Ob Kleidung, Kochgeschirr oder Kurioses wie Schuhe ohne Absätze: Hans-Werner Berg, Mitglied im Opladener Verein Erste Römer Cohorte, machte für die Gymnasiasten den Alltag im Römischen Reich lebendig. Sein nach römischen Rezept gebackenes Dinkelbrot schmeckte so gut, dass das Rezept begehrt war. Nicht nur die Schüler, auch Lehrerin Elisabeth Oldenhage war begeistert: "Bereits im vergangenen Jahr hatte ein Legionär des Vereins unsere Schule besucht."

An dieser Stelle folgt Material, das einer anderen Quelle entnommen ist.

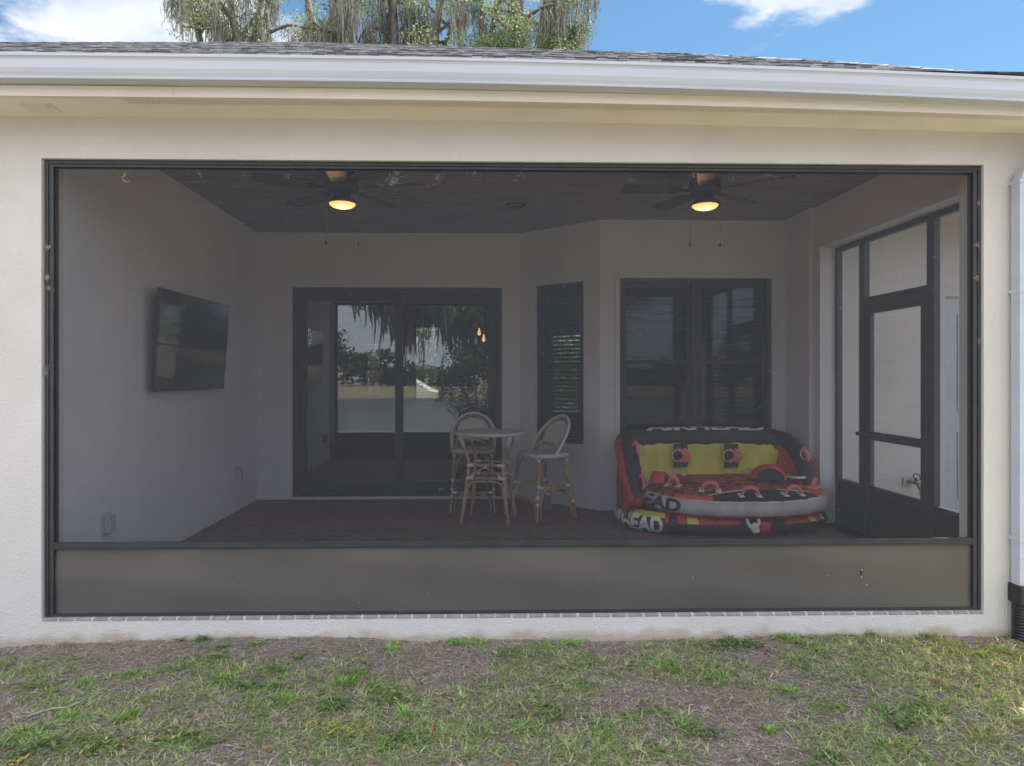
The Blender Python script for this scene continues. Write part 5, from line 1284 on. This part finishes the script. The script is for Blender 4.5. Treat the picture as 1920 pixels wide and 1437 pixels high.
# brighter crabgrass tufts
def gp(px,py):
    uu=(px-932)/F; s,c_=math.sin(YAW),math.cos(YAW); t=(-.14-EYE)/((705-py)/F); return ((s+c_*uu)*t,(c_-s*uu)*t)
tuft=[(375,1210,.05),(395,1245,.07),(415,1225,.05),(520,1270,.06),(660,1275,.08),(640,1290,.06),(700,1290,.05),(735,1222,.04),(740,1210,.03),(250,1275,.05),(420,1285,.06),(330,1265,.05),(60,1290,.06),(15,1245,.06),(470,1340,.07),(530,1320,.05),(760,1345,.08),(900,1215,.10),(950,1230,.08),(860,1205,.06),(1020,1220,.05),(1235,1245,.06),(1265,1255,.05),(1330,1275,.07),(1350,1270,.05),(1470,1200,.035),(1480,1205,.03),(1360,1205,.03),(1530,1225,.06),(1500,1240,.05),(1620,1195,.05),(1740,1198,.05),(1790,1220,.08),(1840,1230,.09),(1880,1225,.06),(1250,1340,.06),(1280,1365,.05),(1440,1375,.05),(1140,1380,.05),(1180,1350,.05),(980,1370,.05),(60,1375,.07),(130,1350,.06),(20,1400,.08),(250,1350,.05),(1650,1340,.06),(1760,1345,.06),(1700,1410,.07),(870,1360,.08),(380,1400,.07),(640,1390,.06),(560,1245,.04),(1080,1290,.04),(1690,1240,.05),(1830,1390,.08),(1560,1330,.05),(1075,1212,.04),(480,1220,.03),(1895,1190,.04),(1100,1250,.04),(720,1400,.06),(150,1290,.05),(1480,1300,.05),(1600,1270,.04)]
CX=[];CY=[];CC=[]
for (px,py,r_) in tuft:
    gx,gy=gp(px,py); nn=int(190*r_**1.1*rng.uniform(.7,1.5))+4; a_=rng.uniform(0,6.28,nn); q=np.abs(rng.normal(size=nn))*r_*.8
    CX.append(gx+np.cos(a_)*q*1.5); CY.append(np.minimum(gy+np.sin(a_)*q,YF-.01)); b_=np.array([.22,.34,.09])*rng.uniform(.75,1.25)
    if px>1650: b_=b_*np.array([1.6,1.2,1])
    CC.append(np.tile(b_,(nn,1))*rng.uniform(.7,1.3,(nn,1)))
CX=np.concatenate(CX);CY=np.concatenate(CY);CC=np.concatenate(CC)
R_=rosettes(CX,CY,(9,18),(.02,.065),(.0035,.0072),(.8,1.55),lambda m_:CC)
blades('crabgrass', *R_[:6], grassm, curl=.6, base=.55, az=R_[6], label='bright green crabgrass tufts dotted over the thin turf', kind='stuff')
# broad leaved weeds and dead leaves
def leaves(name, n, size, cols, zo, tilt, lab, clus=None, yellow=0):
    if clus:
        k=rng.integers(len(clus),size=n); g=np.array([gp(*c_) for c_ in clus]); x=g[k,0]+rng.normal(size=n)*.06; y=g[k,1]+rng.normal(size=n)*.04
    else: x,y=scatter(n)
    y=np.minimum(y,YF-.03); z=ground_z(x,y)+zo*rng.uniform(.3,1.2,n); az=rng.uniform(0,6.28,n); s=size*rng.uniform(.5,1.3,n); tl=rng.normal(size=(n,2))*tilt
    out_=np.array([(-1,0,0),(-.45,.5,.12),(.35,.48,.12),(1,0,.1),(.35,-.48,.12),(-.45,-.5,.12),(0,0,-.03)]); V=np.zeros((n,7,3))
    for j,(a,b,c_) in enumerate(out_):
        lx=a*s; ly=b*s; V[:,j,0]=x+lx*np.cos(az)-ly*np.sin(az); V[:,j,1]=y+lx*np.sin(az)+ly*np.cos(az); V[:,j,2]=z+c_*s+lx*tl[:,0]+ly*tl[:,1]
    tri=np.array([(0,1,6),(1,2,6),(2,3,6),(3,4,6),(4,5,6),(5,0,6)]); Fq=(np.arange(n)*7)[:,None,None]+tri[None]; 
    V[:,:,1]=np.minimum(V[:,:,1],YF-.003)
    c=np.array([cols[i] for i in rng.integers(len(cols),size=n)])*rng.uniform(.7,1.25,(n,1))
    npmesh(name, V.reshape(-1,3), Fq.reshape(-1,3), grassm, None, cols=np.repeat(c,7,0), label=lab, kind='stuff')
leaves('weed_leaves', 1500, .011, [(.12,.20,.06),(.16,.24,.08),(.11,.17,.05)], .02, .3, 'small broad leaved weeds in clumps among the grass', [(330,1390),(200,1405),(40,1420),(110,1405),(1355,1215),(1400,1212),(480,1300),(750,1390),(1320,1380),(1690,1370),(1740,1340),(730,1315),(1030,1340),(620,1330),(1560,1430)])
leaves('weed_leaves', 160, .012, [(.42,.40,.09),(.50,.36,.08)], .02, .3, 'yellowing weed leaves in clumps at the lower left of the grass', [(330,1385),(210,1405),(40,1425),(735,1320),(660,1370),(600,1370)])
leaves('fallen_leaves', 420, .016, [(.30,.15,.07),(.36,.24,.14),(.22,.13,.08),(.40,.30,.22),(.42,.16,.06)], .012, .5, 'small dead brown leaves scattered over the soil and turf')
leaves('grit', 900, .0035, [(.55,.53,.50),(.40,.37,.33)], .006, .5, 'pale grit and shell bits on the bare soil near the wall')
# single finds
gx,gy=gp(213,1206); m=MB(); rd=random.Random(3)
bm=bmesh.new(); bmesh.ops.create_icosphere(bm, subdivisions=3, radius=1)
for v in bm.verts: v.co*=1+.18*mnoise.noise(v.co*1.8); v.co.x*=.042; v.co.y*=.028; v.co.z*=.017
me=bpy.data.meshes.new('stone'); bm.to_mesh(me); bm.free(); me.materials.append(mat('pale_stone',(.46,.36,.24),.9,(.38,.30,.21),30,bump=.002)); o=bpy.data.objects.new('stone',me); C.objects.link(o); o.location=(gx,gy,float(ground_z(np.array([gx]),np.array([gy]))[0])+.008)
tag(o,'pale tan stone lying by the foot of the wall at the left','stone')
a=gp(50,1352); b=gp(160,1322); mid=((a[0]+b[0])/2,(a[1]+b[1])/2)
def gzz(p): return float(ground_z(np.array([p[0]]),np.array([p[1]]))[0])
m=MB(); m.tube(smoothpath([(a[0],a[1],gzz(a)+.012),(mid[0]-.03,mid[1]-.012,gzz(mid)+.014),(mid[0]+.05,mid[1]+.012,gzz(mid)+.016),(b[0],b[1],gzz(b)+.014)]),[.0045-.0001*i for i in range(19)],7)
m.build('fallen_twig', mat('grey_twig',(.38,.36,.33),.9,(.25,.23,.21),40), label='thin grey fallen twig on the grass at the lower left', cat='twig')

Hans-Werner Berg beschäftigt sich seit 30 Jahren intensiv mit der Geschichte der Römer, besucht als Legionär Albinus Schulen und Museen. In Legionärskluft hat er mit Vereinskollegen einen mehr als 200 Kilometer langen Marsch durch die Alpen absolviert. Wenn der 53-Jährige erzählt, dass die Legionärssandalen durchaus bequem sind, dann weiß er, wovon er spricht.

Doch nun legt Berg seine Rüstung ab, aus Albinus wird wieder der Maschinenbauingenieur Berg. Und der muss ins Büro.